╭──
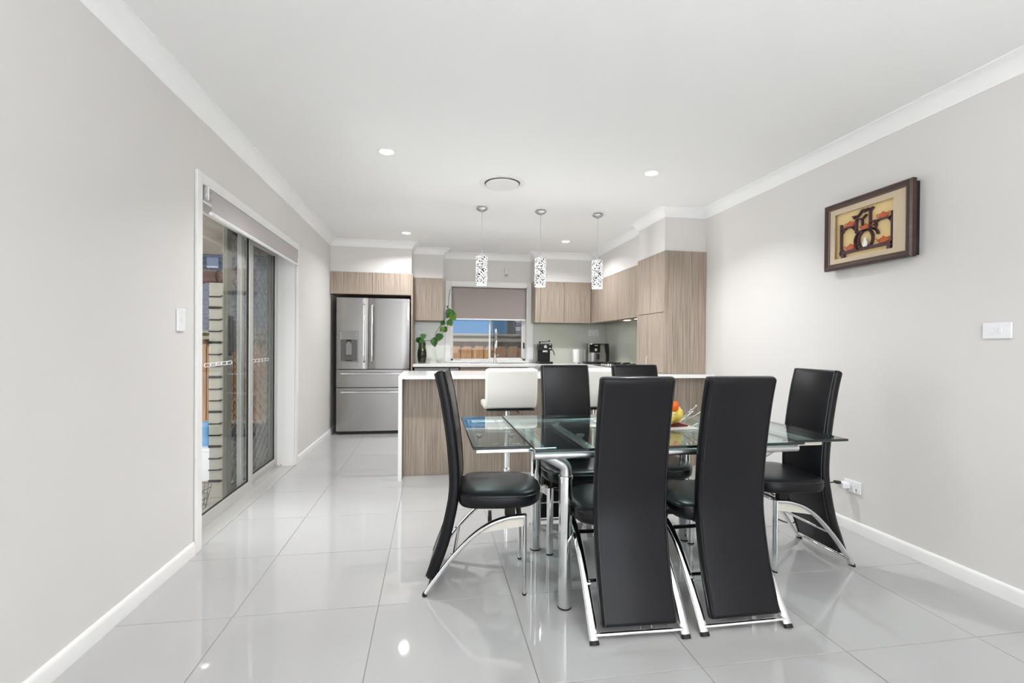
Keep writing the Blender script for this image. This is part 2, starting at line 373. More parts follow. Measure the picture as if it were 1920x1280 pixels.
# roller blind over the door
rb = thing('roller_blind', 'grey roller blind rolled up above the sliding door', 'blind', (XL, 3.87, 1.9))
part('roll', MB().lathe([(.034, 0), (.034, 1.80)], (XL+.004, 2.975, 2.003), 24, axis='y'), 'door_blind', rb)
part('fabric', MB().box(XL+.0365, XL+.0385, 3.00, 4.775, 1.905, 2.03).prism([(XL+.0365, 2.03), (XL+.0385, 2.03), (XL+.030, 2.036), (XL+.028, 2.035)], 'y', 3.0, 4.775), 'door_blind', rb)
part('bottom_rail', MB().tube([(XL+.038, 2.99, 1.898), (XL+.038, 4.785, 1.898)], .011, seg=14), 'plastic_white', rb)
for y in (2.958, 4.790): part('bracket', MB().box(XL-.035, XL+.04, y, y+.012, 1.965, 2.045, bev=.004).lathe([(.026, 0), (.026, .016)], (XL+.004, y-.004 if y < 4 else y, 2.003), 18, axis='y'), 'satin_metal', rb)
solo('blind_chain', MB().tube(crv([(XL+.028, 4.80, 2.0), (XL+.03, 4.805, 1.3), (XL+.03, 4.81, .72), (XL+.03, 4.83, .69), (XL+.03, 4.85, .72), (XL+.03, 4.845, 1.3), (XL+.028, 4.83, 2.0)], 10), .0022, seg=6), 'plastic_white', 'thin white looped bead chain hanging beside the sliding door', 'chain')

# ================================================================== KITCHEN WINDOW
wn = tag(bpy.data.objects.new('window_1', None), 'white framed sliding kitchen window', kind='structure'); COL.objects.link(wn); wn.location = (.83, YB, .9)
part('architrave', MB().box(WX0-.082, WX0, YB-.016, YB, .90, WZ1+.07, bev=.004).box(WX1, WX1+.09, YB-.016, YB, .90, WZ1+.07, bev=.004).box(WX0, WX1, YB-.016, YB, WZ1, WZ1+.07, bev=.004), 'white_paint', wn)
part('reveal', MB().box(WX0, WX0+.01, YB, YB+.2, WZ0, WZ1).box(WX1-.01, WX1, YB, YB+.2, WZ0, WZ1).box(WX0, WX1, YB, YB+.2, WZ1-.01, WZ1), 'white_paint', wn)
part('sill', MB().box(WX0-.08, WX1+.09, YB-.02, YB+.2, WZ0-.022, WZ0+.004, bev=.004), 'white_paint', wn)
wy = YB+.13
part('window_frame', MB().box(WX0+.01, WX0+.04, wy-.03, wy+.03, WZ0, WZ1-.01).box(WX1-.045, WX1-.01, wy-.03, wy+.03, WZ0, WZ1-.01).box(WX0, WX1, wy-.03, wy+.03, WZ0, WZ0+.028).box(WX0, WX1, wy-.03, wy+.03, WZ1-.04, WZ1-.01), 'white_paint', wn)
sa = part('sash', MB().box(.835, .865, wy-.02, wy+.01, WZ0+.028, WZ1-.04, bev=.003).box(.865, WX1-.045, wy-.02, wy+.01, WZ0+.028, WZ0+.045).box(WX1-.065, WX1-.045, wy-.02, wy+.01, WZ0+.028, WZ1-.04), 'white_paint', wn)
part('pane', MB().box(WX0+.04, .85, wy+.012, wy+.016, WZ0+.028, WZ1-.04), 'window_glass', wn)
part('pane', MB().box(.865, WX1-.05, wy-.008, wy-.004, WZ0+.04, WZ1-.04), 'window_glass', sa)
part('fly_mesh', MB().box(.85, WX1-.045, wy+.026, wy+.0275, WZ0+.028, WZ1-.04), 'flyscreen', wn)
part('latch', MB().box(WX1-.042, WX1-.022, YB+.085, YB+.1, 1.11, 1.20, bev=.004), 'plastic_black', wn)
kb = thing('roller_blind', 'taupe roller blind half lowered over the kitchen window', 'blind', (.83, YB+.04, 1.53))
part('roll', MB().lathe([(.022, 0), (.022, 1.10)], (WX0+.02, YB+.05, 1.985), 20, axis='x'), 'blind', kb)
part('fabric', MB().box(WX0+.025, WX1-.02, YB+.025, YB+.027, 1.545, 1.985), 'blind', kb)
part('bottom_rail', MB().box(WX0+.025, WX1-.02, YB+.02, YB+.034, 1.528, 1.548, bev=.003), 'plastic_white', kb)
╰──
■ DIRECTIONS: Could you repeat all of the material exactly? Pictures should not be copied.

■ THE REPLY:
Keep writing the Blender script for this image. This is part 2, starting at line 373. More parts follow. Measure the picture as if it were 1920x1280 pixels.
# roller blind over the door
rb = thing('roller_blind', 'grey roller blind rolled up above the sliding door', 'blind', (XL, 3.87, 1.9))
part('roll', MB().lathe([(.034, 0), (.034, 1.80)], (XL+.004, 2.975, 2.003), 24, axis='y'), 'door_blind', rb)
part('fabric', MB().box(XL+.0365, XL+.0385, 3.00, 4.775, 1.905, 2.03).prism([(XL+.0365, 2.03), (XL+.0385, 2.03), (XL+.030, 2.036), (XL+.028, 2.035)], 'y', 3.0, 4.775), 'door_blind', rb)
part('bottom_rail', MB().tube([(XL+.038, 2.99, 1.898), (XL+.038, 4.785, 1.898)], .011, seg=14), 'plastic_white', rb)
for y in (2.958, 4.790): part('bracket', MB().box(XL-.035, XL+.04, y, y+.012, 1.965, 2.045, bev=.004).lathe([(.026, 0), (.026, .016)], (XL+.004, y-.004 if y < 4 else y, 2.003), 18, axis='y'), 'satin_metal', rb)
solo('blind_chain', MB().tube(crv([(XL+.028, 4.80, 2.0), (XL+.03, 4.805, 1.3), (XL+.03, 4.81, .72), (XL+.03, 4.83, .69), (XL+.03, 4.85, .72), (XL+.03, 4.845, 1.3), (XL+.028, 4.83, 2.0)], 10), .0022, seg=6), 'plastic_white', 'thin white looped bead chain hanging beside the sliding door', 'chain')

# ================================================================== KITCHEN WINDOW
wn = tag(bpy.data.objects.new('window_1', None), 'white framed sliding kitchen window', kind='structure'); COL.objects.link(wn); wn.location = (.83, YB, .9)
part('architrave', MB().box(WX0-.082, WX0, YB-.016, YB, .90, WZ1+.07, bev=.004).box(WX1, WX1+.09, YB-.016, YB, .90, WZ1+.07, bev=.004).box(WX0, WX1, YB-.016, YB, WZ1, WZ1+.07, bev=.004), 'white_paint', wn)
part('reveal', MB().box(WX0, WX0+.01, YB, YB+.2, WZ0, WZ1).box(WX1-.01, WX1, YB, YB+.2, WZ0, WZ1).box(WX0, WX1, YB, YB+.2, WZ1-.01, WZ1), 'white_paint', wn)
part('sill', MB().box(WX0-.08, WX1+.09, YB-.02, YB+.2, WZ0-.022, WZ0+.004, bev=.004), 'white_paint', wn)
wy = YB+.13
part('window_frame', MB().box(WX0+.01, WX0+.04, wy-.03, wy+.03, WZ0, WZ1-.01).box(WX1-.045, WX1-.01, wy-.03, wy+.03, WZ0, WZ1-.01).box(WX0, WX1, wy-.03, wy+.03, WZ0, WZ0+.028).box(WX0, WX1, wy-.03, wy+.03, WZ1-.04, WZ1-.01), 'white_paint', wn)
sa = part('sash', MB().box(.835, .865, wy-.02, wy+.01, WZ0+.028, WZ1-.04, bev=.003).box(.865, WX1-.045, wy-.02, wy+.01, WZ0+.028, WZ0+.045).box(WX1-.065, WX1-.045, wy-.02, wy+.01, WZ0+.028, WZ1-.04), 'white_paint', wn)
part('pane', MB().box(WX0+.04, .85, wy+.012, wy+.016, WZ0+.028, WZ1-.04), 'window_glass', wn)
part('pane', MB().box(.865, WX1-.05, wy-.008, wy-.004, WZ0+.04, WZ1-.04), 'window_glass', sa)
part('fly_mesh', MB().box(.85, WX1-.045, wy+.026, wy+.0275, WZ0+.028, WZ1-.04), 'flyscreen', wn)
part('latch', MB().box(WX1-.042, WX1-.022, YB+.085, YB+.1, 1.11, 1.20, bev=.004), 'plastic_black', wn)
kb = thing('roller_blind', 'taupe roller blind half lowered over the kitchen window', 'blind', (.83, YB+.04, 1.53))
part('roll', MB().lathe([(.022, 0), (.022, 1.10)], (WX0+.02, YB+.05, 1.985), 20, axis='x'), 'blind', kb)
part('fabric', MB().box(WX0+.025, WX1-.02, YB+.025, YB+.027, 1.545, 1.985), 'blind', kb)
part('bottom_rail', MB().box(WX0+.025, WX1-.02, YB+.02, YB+.034, 1.528, 1.548, bev=.003), 'plastic_white', kb)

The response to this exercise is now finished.